* **The task**: In the lines below, how many hold the word "scene"? Answer only with the number.

* **Material**:
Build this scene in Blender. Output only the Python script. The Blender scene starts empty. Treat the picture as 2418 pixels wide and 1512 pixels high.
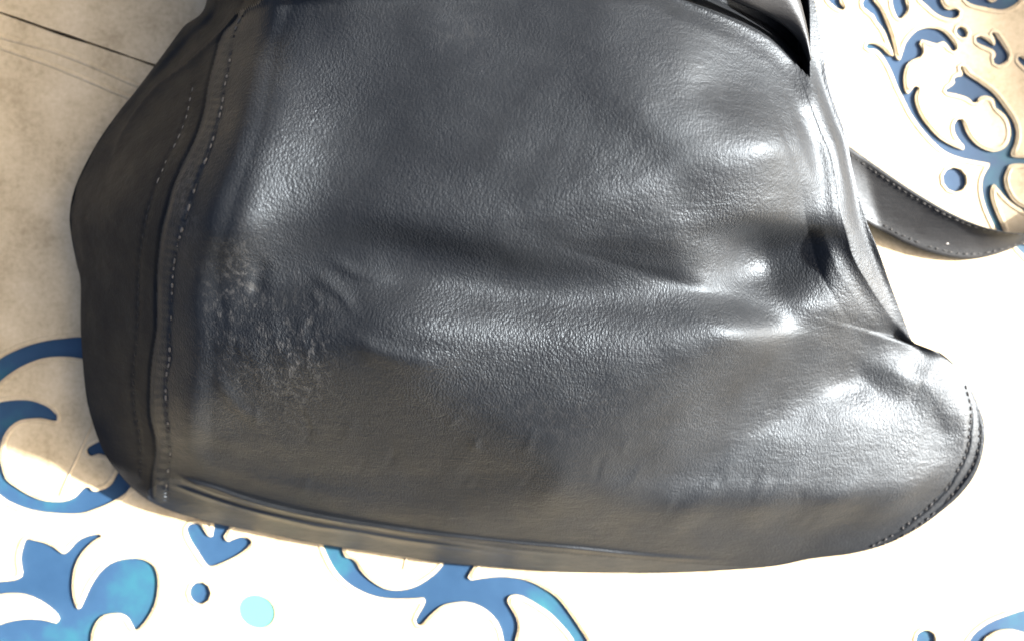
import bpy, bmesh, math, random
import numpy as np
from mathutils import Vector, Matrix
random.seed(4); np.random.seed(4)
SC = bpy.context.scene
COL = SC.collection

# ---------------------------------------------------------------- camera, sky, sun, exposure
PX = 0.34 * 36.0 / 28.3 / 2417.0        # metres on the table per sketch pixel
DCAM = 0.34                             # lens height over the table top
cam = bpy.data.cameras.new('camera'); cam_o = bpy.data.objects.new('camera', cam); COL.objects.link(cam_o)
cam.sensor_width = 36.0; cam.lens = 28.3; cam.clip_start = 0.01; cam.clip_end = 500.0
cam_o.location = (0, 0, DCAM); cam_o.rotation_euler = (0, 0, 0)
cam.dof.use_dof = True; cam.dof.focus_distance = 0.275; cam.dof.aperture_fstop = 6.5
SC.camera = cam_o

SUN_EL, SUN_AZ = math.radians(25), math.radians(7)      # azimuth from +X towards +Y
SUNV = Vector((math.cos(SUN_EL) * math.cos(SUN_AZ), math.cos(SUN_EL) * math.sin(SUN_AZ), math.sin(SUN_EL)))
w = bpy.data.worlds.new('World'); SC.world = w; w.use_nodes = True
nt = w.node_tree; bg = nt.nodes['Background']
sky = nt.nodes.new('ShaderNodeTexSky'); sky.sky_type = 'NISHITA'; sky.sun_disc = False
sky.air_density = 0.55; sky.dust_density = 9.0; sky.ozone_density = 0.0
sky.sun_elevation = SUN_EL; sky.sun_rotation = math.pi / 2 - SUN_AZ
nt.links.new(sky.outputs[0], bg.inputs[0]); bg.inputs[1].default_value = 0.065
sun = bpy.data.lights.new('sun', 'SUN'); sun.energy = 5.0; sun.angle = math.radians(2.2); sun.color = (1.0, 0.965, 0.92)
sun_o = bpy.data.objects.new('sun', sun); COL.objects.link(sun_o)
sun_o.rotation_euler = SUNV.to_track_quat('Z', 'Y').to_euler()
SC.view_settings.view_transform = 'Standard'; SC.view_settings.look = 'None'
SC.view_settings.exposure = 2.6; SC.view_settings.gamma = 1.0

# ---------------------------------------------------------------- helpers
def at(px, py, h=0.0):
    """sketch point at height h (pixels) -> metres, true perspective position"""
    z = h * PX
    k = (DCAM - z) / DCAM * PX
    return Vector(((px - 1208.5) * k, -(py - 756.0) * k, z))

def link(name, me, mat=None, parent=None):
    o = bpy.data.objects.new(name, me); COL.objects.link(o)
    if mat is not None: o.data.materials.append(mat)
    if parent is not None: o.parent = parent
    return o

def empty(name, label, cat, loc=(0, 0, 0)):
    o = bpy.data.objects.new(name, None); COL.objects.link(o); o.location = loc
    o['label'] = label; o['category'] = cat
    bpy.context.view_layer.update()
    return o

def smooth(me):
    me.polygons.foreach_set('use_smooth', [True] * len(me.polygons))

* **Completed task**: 2